Source material:
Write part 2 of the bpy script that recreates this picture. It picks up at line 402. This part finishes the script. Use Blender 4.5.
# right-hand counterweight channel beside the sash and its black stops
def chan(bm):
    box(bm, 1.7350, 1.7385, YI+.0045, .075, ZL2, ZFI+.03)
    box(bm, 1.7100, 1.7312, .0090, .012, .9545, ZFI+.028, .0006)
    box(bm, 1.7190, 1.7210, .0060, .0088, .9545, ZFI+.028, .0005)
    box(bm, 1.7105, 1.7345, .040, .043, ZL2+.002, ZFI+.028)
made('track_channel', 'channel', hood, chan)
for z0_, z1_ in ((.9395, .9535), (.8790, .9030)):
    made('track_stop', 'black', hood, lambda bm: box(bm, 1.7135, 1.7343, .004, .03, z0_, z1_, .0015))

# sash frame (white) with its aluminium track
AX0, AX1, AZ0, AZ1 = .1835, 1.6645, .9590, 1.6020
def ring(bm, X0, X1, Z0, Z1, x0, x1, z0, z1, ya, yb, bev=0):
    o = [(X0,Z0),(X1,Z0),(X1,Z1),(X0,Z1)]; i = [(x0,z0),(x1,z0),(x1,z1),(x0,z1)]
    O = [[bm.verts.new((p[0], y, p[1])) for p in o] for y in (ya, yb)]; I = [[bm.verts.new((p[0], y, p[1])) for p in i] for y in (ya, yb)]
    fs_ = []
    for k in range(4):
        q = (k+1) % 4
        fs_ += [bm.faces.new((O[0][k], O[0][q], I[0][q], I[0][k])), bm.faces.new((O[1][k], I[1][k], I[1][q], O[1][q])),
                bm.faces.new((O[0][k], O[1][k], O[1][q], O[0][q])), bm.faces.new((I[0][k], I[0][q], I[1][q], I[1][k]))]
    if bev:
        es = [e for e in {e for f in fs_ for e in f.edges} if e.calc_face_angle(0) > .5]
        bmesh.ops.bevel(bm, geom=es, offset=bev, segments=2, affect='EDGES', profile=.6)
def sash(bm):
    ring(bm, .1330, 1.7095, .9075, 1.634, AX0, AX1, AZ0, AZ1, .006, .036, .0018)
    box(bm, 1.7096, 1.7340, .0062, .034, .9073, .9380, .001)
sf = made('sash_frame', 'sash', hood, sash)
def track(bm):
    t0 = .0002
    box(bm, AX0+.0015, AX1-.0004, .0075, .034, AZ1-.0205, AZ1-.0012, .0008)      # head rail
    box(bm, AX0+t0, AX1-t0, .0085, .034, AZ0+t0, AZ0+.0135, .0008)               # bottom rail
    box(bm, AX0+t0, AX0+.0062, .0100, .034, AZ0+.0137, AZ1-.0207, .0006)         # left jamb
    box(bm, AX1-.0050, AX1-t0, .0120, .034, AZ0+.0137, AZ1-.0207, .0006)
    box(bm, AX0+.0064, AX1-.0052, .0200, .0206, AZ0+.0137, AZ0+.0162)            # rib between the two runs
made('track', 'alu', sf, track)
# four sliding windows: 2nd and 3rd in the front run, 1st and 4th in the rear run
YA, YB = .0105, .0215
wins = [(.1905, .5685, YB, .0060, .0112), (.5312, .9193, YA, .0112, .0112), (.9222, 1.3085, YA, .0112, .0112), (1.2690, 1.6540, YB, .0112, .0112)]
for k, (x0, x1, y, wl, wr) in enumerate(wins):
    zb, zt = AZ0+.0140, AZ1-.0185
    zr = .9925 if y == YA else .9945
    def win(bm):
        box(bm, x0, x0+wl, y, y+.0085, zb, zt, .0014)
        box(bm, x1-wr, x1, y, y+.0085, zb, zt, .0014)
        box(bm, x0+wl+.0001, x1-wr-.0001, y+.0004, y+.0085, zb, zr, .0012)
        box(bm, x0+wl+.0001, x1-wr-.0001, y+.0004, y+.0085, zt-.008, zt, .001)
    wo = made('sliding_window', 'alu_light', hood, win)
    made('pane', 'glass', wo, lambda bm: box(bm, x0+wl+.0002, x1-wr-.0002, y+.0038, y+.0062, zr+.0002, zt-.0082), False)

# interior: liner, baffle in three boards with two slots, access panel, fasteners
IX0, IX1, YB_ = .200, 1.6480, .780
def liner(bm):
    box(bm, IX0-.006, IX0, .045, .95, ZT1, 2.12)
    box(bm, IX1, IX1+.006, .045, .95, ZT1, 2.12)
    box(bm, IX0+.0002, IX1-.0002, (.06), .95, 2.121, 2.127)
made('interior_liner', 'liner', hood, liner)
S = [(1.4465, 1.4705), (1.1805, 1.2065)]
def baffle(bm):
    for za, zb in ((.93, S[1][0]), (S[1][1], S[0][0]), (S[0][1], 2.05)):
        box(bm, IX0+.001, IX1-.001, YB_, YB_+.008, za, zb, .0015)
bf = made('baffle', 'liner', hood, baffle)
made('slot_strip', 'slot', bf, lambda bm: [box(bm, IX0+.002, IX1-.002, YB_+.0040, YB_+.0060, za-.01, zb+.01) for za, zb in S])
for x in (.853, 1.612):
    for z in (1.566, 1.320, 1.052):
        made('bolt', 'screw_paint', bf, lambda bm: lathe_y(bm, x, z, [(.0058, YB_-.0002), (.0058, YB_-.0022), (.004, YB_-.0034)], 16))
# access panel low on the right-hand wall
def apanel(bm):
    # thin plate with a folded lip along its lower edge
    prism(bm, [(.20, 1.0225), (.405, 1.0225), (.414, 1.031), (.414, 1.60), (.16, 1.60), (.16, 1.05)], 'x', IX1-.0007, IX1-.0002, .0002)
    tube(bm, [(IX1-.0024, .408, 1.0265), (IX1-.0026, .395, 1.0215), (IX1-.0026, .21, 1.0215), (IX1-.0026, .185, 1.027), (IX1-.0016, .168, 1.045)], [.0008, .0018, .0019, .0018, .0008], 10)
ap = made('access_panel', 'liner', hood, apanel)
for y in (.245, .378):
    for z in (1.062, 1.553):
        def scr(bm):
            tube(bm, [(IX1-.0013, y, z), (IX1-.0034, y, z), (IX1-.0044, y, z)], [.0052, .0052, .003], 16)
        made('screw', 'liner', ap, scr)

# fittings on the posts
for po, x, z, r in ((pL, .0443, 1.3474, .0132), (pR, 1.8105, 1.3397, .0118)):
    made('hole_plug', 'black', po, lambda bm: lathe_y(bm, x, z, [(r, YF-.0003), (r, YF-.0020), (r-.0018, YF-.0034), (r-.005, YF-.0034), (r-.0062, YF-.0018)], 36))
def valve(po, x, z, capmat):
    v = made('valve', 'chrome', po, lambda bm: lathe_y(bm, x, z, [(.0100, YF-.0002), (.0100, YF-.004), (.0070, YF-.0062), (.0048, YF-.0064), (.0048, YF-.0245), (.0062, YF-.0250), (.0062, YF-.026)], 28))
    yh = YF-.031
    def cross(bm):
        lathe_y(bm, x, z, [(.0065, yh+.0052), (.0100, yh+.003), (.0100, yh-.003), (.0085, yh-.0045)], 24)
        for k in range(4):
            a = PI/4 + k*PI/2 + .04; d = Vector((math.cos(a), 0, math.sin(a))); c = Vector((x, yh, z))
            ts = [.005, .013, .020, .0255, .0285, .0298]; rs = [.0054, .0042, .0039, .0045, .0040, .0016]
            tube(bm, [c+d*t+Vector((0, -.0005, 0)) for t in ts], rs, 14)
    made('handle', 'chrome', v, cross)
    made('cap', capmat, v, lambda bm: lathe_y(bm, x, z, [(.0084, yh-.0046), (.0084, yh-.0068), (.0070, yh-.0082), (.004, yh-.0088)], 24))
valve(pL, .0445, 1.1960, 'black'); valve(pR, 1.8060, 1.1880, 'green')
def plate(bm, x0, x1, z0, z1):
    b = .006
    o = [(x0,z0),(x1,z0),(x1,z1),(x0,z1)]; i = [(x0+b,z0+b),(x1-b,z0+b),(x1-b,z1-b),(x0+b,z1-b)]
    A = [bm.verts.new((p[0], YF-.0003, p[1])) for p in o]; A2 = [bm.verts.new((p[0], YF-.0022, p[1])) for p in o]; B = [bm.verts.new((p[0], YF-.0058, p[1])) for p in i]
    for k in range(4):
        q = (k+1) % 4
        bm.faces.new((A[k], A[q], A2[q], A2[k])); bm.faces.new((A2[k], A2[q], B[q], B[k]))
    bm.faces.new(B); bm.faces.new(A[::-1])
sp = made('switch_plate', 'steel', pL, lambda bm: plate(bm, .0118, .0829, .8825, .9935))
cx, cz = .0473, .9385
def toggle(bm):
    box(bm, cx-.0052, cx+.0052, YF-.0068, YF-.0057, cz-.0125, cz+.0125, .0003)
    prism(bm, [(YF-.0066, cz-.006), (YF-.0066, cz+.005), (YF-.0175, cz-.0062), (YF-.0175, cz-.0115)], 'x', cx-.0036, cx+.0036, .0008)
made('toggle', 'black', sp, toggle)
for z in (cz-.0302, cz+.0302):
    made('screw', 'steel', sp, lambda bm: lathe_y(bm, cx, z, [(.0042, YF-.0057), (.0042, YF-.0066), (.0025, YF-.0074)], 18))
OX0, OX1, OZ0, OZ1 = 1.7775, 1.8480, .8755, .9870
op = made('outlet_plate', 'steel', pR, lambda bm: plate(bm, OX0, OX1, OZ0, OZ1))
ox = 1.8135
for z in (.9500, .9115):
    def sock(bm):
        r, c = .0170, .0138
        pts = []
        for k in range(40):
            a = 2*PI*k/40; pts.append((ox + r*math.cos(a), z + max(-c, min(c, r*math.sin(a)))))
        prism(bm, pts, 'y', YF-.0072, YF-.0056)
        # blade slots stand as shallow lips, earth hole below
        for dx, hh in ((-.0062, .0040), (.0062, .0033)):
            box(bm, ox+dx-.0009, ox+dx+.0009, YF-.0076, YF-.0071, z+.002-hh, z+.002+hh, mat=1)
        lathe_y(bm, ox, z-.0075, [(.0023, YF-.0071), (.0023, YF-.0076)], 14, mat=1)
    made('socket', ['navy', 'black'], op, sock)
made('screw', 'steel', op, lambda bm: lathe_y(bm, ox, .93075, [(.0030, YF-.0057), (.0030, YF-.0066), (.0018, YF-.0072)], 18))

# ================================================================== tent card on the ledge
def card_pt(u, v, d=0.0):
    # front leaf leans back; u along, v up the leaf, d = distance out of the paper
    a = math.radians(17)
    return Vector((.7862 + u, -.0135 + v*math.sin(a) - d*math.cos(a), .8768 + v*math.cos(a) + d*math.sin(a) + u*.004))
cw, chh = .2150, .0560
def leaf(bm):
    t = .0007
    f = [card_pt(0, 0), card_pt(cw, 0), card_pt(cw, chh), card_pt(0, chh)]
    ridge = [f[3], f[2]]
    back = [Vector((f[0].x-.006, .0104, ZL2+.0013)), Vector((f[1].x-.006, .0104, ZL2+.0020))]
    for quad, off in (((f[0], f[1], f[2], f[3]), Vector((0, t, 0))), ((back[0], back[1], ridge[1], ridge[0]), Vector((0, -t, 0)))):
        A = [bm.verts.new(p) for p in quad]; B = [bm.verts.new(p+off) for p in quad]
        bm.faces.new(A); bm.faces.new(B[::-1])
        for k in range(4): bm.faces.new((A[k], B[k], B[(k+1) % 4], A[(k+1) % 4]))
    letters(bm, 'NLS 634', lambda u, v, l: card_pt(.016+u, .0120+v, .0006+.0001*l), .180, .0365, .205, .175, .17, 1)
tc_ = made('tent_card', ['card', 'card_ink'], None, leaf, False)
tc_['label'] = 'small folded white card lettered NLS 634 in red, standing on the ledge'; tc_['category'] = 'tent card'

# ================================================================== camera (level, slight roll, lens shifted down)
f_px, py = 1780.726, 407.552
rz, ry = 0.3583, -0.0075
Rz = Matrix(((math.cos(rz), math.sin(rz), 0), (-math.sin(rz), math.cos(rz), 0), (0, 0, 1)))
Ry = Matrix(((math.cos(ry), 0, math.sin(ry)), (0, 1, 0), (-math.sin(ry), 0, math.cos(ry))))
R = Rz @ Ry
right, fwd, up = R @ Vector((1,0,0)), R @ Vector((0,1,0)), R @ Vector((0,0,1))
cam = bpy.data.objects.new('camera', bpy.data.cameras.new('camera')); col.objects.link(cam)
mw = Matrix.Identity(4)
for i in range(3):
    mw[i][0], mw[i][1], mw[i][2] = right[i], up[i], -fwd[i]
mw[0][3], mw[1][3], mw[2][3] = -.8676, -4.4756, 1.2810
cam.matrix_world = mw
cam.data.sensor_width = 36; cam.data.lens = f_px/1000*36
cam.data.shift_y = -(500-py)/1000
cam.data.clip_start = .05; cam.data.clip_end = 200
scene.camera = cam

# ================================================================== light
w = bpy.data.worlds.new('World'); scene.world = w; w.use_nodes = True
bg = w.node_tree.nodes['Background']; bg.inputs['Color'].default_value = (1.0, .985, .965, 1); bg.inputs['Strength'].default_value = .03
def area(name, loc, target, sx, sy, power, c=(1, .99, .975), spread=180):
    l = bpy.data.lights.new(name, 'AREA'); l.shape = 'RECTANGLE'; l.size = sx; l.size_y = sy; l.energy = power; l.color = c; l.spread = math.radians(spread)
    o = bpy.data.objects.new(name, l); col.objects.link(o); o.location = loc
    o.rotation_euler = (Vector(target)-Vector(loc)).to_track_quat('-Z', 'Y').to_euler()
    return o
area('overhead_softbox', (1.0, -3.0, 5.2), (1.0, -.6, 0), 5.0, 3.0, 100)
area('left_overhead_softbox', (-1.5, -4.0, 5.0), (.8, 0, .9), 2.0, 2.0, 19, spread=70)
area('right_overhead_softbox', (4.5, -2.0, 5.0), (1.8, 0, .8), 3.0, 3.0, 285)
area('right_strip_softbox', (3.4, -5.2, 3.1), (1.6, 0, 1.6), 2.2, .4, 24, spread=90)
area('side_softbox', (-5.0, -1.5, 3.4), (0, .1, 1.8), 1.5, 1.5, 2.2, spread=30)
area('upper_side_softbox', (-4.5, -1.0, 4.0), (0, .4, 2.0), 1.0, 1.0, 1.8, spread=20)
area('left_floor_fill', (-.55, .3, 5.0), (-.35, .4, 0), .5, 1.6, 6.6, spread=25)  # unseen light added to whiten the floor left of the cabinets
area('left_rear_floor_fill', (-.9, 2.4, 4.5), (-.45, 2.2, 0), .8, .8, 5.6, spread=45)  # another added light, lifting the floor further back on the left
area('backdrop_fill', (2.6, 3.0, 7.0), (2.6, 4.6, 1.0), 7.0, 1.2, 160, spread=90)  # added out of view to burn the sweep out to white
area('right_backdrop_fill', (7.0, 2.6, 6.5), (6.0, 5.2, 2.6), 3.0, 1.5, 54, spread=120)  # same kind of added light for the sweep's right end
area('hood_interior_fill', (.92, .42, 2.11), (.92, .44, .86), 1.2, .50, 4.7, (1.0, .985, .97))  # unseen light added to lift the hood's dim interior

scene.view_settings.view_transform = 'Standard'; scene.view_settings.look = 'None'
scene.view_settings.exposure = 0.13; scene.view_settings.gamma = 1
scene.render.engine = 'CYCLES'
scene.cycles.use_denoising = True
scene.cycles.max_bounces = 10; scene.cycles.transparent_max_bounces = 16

What you need to do: Reproduce only the lines from the top of the material through the one bearing "made('track_stop', 'black', hood, lambda", each exactly as it stands.

Response to the exercise:
Write part 2 of the bpy script that recreates this picture. It picks up at line 402. This part finishes the script. Use Blender 4.5.
# right-hand counterweight channel beside the sash and its black stops
def chan(bm):
    box(bm, 1.7350, 1.7385, YI+.0045, .075, ZL2, ZFI+.03)
    box(bm, 1.7100, 1.7312, .0090, .012, .9545, ZFI+.028, .0006)
    box(bm, 1.7190, 1.7210, .0060, .0088, .9545, ZFI+.028, .0005)
    box(bm, 1.7105, 1.7345, .040, .043, ZL2+.002, ZFI+.028)
made('track_channel', 'channel', hood, chan)
for z0_, z1_ in ((.9395, .9535), (.8790, .9030)):
    made('track_stop', 'black', hood, lambda bm: box(bm, 1.7135, 1.7343, .004, .03, z0_, z1_, .0015))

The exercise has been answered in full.